# Goal
Tally the lines that include the word "part" and reply with nothing but the total.
-- START --
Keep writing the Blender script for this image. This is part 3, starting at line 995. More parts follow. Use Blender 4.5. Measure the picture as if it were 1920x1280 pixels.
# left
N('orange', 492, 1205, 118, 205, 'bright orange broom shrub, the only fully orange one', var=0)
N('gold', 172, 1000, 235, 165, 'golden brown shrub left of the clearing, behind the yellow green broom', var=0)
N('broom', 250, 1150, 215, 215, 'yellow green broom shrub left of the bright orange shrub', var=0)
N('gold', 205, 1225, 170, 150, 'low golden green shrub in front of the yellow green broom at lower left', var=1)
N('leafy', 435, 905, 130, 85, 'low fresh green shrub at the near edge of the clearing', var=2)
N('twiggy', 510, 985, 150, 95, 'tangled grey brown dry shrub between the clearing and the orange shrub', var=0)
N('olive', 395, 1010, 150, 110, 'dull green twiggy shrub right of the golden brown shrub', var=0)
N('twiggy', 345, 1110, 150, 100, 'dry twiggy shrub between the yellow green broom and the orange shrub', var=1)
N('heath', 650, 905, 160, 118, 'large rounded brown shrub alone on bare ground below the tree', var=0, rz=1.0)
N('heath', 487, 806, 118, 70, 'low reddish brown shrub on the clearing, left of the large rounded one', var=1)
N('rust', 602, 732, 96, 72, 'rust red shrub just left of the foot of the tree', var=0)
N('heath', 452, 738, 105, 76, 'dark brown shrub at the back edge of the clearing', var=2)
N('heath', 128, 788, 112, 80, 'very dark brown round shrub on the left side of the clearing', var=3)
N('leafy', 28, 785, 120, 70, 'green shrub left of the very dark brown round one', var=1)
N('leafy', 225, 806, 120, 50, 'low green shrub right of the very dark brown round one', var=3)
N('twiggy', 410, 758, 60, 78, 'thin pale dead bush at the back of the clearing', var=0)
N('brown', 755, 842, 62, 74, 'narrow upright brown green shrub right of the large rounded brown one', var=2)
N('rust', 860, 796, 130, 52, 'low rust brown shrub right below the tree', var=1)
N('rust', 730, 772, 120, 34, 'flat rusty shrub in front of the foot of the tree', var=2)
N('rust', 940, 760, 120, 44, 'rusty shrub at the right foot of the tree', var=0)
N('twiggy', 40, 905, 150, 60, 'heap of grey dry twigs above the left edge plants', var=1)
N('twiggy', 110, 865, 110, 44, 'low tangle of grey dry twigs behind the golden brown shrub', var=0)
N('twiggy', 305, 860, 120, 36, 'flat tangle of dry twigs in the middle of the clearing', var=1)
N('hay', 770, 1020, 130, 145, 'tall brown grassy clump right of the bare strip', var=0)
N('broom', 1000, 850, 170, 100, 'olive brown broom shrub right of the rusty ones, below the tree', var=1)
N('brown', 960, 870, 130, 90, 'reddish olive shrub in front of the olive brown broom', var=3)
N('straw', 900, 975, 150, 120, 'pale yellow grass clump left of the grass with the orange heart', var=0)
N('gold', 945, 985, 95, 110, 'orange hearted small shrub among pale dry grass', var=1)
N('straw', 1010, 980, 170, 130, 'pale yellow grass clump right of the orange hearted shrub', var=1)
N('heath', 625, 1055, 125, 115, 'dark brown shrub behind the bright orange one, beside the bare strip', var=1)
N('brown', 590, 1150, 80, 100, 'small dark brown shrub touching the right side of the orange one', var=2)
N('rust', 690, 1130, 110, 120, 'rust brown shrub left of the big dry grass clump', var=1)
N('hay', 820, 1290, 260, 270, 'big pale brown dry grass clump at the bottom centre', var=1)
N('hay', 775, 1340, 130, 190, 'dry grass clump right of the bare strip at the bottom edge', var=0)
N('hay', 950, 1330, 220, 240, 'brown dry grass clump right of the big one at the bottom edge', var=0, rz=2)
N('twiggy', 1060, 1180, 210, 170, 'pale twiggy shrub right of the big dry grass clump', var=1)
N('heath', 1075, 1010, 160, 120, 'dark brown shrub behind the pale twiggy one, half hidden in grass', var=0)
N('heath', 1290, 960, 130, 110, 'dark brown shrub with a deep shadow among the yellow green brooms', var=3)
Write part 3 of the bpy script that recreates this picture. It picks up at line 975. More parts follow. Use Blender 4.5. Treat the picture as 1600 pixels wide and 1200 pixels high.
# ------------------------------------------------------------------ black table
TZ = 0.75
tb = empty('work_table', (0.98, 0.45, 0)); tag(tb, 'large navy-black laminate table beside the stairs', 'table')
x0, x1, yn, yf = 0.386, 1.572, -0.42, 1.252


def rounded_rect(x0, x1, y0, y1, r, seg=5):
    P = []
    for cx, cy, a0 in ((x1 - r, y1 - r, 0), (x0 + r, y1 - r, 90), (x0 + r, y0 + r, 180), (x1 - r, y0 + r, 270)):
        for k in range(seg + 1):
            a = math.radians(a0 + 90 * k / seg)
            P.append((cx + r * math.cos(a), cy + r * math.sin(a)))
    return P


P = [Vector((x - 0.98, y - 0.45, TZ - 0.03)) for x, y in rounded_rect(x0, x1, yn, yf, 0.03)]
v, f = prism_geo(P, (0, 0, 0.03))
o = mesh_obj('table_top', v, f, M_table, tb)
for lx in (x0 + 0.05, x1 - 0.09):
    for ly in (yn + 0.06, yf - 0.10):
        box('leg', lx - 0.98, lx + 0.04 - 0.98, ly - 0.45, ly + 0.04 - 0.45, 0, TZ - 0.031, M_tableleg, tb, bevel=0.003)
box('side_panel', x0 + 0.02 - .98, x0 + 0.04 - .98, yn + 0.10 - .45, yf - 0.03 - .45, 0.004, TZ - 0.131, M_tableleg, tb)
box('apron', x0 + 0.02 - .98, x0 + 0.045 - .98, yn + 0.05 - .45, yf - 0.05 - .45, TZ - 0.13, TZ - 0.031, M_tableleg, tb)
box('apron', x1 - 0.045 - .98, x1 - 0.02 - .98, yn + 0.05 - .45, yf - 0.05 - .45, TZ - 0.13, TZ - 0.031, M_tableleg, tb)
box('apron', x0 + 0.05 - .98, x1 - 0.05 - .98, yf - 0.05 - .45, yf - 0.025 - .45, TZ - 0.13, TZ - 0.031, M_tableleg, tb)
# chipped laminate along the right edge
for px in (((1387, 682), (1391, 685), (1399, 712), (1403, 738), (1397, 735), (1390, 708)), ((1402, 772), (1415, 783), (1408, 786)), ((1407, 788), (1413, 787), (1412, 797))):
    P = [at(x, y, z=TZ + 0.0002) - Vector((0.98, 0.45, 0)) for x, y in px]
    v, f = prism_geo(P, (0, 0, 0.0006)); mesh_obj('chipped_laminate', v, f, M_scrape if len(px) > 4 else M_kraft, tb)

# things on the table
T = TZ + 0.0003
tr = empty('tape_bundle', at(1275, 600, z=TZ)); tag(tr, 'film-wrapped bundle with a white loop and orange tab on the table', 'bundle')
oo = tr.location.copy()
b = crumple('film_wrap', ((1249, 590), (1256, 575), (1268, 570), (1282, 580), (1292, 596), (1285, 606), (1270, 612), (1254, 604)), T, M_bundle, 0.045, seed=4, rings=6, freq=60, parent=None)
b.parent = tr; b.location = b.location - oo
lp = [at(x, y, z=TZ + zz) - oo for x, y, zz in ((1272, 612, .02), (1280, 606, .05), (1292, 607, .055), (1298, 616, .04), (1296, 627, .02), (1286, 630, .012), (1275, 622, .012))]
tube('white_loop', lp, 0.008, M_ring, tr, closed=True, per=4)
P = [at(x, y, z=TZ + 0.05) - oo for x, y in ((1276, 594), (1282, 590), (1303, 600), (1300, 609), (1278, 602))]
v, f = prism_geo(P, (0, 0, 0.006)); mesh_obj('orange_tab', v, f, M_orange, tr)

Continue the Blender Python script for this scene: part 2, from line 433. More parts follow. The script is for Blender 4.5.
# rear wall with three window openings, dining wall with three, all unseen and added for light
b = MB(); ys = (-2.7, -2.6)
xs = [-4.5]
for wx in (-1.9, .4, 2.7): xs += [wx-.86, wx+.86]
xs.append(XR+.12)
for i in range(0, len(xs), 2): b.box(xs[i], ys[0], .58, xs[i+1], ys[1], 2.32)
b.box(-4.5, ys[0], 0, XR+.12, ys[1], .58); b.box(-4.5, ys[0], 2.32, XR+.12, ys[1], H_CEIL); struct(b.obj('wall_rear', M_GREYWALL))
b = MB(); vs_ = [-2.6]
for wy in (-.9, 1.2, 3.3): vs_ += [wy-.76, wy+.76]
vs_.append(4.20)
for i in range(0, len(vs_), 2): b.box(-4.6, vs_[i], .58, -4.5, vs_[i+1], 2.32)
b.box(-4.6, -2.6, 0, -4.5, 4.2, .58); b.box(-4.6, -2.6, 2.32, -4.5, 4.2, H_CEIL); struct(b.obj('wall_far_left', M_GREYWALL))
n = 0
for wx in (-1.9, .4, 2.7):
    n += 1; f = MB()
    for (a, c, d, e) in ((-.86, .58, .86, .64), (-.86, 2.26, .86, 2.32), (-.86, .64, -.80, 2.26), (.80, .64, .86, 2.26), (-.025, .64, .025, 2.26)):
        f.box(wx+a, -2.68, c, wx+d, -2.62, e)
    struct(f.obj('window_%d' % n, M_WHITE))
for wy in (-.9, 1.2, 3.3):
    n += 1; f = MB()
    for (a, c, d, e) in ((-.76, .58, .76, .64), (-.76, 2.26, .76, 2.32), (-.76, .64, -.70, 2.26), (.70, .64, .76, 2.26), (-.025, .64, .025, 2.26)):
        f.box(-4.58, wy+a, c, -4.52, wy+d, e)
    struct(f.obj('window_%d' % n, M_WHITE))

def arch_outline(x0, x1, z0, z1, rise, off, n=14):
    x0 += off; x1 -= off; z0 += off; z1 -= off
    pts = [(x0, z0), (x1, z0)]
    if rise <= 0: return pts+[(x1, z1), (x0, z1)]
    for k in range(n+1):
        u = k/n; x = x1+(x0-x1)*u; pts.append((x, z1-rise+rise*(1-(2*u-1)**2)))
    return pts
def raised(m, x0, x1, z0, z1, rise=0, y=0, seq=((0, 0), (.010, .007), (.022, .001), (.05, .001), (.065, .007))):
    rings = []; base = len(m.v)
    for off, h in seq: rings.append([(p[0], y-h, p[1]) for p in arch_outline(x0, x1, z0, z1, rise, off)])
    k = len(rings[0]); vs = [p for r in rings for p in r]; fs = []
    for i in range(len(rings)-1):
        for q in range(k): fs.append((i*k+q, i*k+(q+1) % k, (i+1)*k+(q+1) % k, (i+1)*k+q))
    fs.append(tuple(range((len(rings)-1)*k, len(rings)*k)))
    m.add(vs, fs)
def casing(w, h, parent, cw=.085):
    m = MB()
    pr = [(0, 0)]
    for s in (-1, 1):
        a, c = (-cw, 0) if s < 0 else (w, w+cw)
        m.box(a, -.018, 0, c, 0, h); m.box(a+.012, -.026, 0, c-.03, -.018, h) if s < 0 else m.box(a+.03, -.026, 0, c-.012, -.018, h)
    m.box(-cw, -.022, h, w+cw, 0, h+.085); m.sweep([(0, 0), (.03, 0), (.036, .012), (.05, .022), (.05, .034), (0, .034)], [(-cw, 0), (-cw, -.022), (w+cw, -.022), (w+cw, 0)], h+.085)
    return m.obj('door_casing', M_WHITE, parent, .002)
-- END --
# Response for this exercise
3